**Information supplied:**
────────────────────
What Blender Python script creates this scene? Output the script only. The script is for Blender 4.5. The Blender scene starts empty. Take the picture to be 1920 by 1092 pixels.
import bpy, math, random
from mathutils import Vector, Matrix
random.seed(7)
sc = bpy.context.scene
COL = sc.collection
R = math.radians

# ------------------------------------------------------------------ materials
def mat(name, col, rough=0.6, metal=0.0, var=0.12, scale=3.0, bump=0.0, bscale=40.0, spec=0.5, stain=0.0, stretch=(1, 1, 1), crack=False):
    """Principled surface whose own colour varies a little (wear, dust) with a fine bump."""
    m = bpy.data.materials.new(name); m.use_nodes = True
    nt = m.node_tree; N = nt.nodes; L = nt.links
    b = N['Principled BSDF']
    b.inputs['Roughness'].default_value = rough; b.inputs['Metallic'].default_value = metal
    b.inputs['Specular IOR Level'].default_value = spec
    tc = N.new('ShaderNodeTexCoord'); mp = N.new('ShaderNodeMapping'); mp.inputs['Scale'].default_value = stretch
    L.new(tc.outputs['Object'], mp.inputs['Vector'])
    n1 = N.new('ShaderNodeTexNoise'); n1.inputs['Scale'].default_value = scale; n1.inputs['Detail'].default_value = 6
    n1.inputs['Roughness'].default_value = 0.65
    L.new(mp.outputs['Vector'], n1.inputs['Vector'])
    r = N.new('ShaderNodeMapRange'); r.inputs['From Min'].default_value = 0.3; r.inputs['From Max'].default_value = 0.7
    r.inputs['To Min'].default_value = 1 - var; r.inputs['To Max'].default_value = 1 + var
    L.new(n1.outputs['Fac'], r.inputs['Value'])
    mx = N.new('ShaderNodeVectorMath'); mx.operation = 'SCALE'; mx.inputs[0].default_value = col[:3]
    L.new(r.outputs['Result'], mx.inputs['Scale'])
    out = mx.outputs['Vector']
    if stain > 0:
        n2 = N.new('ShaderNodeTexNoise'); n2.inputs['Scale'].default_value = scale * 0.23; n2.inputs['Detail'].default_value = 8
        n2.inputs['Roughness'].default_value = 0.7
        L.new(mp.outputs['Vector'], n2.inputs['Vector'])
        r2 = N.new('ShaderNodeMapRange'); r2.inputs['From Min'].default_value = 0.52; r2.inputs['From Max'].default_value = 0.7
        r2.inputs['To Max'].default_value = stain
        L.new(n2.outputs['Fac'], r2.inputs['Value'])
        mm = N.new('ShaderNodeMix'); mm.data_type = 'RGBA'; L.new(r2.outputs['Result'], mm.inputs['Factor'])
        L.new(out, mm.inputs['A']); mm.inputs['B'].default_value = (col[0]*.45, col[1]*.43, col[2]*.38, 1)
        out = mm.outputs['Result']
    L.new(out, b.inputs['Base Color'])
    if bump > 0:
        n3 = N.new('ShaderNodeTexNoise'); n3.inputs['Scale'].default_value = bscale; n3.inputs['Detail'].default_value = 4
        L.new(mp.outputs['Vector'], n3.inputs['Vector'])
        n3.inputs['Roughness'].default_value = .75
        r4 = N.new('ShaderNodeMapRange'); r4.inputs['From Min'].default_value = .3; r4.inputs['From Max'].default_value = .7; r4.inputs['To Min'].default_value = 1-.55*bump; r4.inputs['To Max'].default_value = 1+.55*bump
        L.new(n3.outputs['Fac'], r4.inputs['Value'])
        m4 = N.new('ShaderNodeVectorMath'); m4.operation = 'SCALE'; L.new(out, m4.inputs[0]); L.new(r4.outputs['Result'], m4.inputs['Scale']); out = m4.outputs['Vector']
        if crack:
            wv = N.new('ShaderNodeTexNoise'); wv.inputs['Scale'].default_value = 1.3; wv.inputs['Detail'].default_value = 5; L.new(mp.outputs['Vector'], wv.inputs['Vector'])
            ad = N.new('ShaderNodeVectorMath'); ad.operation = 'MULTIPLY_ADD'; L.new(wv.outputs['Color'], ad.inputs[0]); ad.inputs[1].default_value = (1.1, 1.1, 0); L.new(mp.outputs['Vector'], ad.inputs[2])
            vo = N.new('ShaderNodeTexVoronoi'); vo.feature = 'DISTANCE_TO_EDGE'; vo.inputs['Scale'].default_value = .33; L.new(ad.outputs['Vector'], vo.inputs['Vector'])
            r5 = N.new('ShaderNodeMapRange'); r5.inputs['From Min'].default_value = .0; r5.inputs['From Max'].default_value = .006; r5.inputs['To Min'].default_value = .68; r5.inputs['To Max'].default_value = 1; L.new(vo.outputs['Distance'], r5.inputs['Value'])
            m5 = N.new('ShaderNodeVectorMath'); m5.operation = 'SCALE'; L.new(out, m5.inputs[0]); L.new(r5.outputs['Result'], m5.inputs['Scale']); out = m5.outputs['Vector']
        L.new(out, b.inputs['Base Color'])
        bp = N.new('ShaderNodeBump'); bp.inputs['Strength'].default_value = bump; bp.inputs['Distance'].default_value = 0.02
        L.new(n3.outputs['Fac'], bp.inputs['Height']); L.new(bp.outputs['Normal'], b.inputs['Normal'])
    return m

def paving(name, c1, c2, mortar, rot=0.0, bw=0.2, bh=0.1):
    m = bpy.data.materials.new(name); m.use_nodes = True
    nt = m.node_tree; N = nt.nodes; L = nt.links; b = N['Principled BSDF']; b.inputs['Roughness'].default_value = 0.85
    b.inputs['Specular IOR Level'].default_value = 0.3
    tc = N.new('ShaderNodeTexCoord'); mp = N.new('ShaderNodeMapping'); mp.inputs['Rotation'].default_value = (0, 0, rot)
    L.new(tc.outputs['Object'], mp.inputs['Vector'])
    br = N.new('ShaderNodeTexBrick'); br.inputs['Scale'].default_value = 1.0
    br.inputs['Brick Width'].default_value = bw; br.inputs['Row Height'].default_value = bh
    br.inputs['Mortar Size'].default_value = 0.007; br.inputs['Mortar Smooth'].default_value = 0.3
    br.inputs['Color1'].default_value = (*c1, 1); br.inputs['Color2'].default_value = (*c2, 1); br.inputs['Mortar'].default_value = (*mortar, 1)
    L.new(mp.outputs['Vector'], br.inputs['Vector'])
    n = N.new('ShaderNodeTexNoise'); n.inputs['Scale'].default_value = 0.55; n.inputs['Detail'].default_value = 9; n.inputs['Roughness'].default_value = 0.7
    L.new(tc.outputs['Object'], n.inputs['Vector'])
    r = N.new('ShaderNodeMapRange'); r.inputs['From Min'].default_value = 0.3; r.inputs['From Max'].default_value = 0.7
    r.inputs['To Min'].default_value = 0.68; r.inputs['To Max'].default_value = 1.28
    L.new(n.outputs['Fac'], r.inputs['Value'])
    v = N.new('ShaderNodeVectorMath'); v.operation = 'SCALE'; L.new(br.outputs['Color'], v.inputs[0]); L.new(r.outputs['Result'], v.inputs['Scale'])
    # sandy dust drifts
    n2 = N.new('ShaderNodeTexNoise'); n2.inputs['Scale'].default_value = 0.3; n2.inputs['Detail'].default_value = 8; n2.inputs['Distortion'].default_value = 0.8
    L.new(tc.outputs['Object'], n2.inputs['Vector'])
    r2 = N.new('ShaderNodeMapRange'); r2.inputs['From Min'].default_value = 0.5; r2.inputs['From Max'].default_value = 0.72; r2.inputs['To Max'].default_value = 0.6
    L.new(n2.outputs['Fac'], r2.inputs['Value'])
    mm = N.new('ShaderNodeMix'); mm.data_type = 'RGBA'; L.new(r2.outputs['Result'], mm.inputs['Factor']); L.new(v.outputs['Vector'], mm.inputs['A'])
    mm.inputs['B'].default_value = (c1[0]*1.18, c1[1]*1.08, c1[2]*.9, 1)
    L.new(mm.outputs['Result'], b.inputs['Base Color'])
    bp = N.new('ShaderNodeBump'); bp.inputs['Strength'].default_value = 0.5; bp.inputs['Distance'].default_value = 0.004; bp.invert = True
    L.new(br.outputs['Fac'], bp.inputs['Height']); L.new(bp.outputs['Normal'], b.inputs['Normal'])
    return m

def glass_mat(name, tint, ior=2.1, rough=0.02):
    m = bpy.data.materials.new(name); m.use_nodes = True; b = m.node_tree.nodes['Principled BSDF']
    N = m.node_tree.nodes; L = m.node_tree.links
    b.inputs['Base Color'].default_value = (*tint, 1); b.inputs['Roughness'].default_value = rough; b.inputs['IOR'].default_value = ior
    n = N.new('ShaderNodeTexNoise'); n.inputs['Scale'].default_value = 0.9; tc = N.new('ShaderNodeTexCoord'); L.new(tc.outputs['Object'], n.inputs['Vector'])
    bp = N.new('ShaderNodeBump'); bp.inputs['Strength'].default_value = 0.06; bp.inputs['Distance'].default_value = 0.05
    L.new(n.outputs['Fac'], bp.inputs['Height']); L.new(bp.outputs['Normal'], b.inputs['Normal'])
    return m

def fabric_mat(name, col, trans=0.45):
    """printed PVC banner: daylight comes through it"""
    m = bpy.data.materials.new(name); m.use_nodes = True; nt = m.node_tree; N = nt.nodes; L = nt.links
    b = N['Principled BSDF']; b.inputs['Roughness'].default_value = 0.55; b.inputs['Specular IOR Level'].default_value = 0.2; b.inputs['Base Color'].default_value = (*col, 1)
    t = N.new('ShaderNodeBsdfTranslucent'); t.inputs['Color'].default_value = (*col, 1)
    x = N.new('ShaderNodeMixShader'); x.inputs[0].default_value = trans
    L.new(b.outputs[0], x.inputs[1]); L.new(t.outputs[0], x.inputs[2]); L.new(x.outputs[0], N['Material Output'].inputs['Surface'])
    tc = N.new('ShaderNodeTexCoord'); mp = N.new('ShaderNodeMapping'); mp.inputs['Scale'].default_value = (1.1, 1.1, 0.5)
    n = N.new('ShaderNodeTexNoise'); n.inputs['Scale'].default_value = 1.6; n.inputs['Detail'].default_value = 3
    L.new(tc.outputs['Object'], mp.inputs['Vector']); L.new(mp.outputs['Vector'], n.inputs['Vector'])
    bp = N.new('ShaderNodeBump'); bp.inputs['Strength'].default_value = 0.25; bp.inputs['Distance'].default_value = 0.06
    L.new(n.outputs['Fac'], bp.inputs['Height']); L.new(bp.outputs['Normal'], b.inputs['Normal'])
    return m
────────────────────
**Given task:** Give again, word for word, the lines of the listing, starting at its first line and ending with the line containing "R = math.radians".

**Output for this exercise:**
What Blender Python script creates this scene? Output the script only. The script is for Blender 4.5. The Blender scene starts empty. Take the picture to be 1920 by 1092 pixels.
import bpy, math, random
from mathutils import Vector, Matrix
random.seed(7)
sc = bpy.context.scene
COL = sc.collection
R = math.radians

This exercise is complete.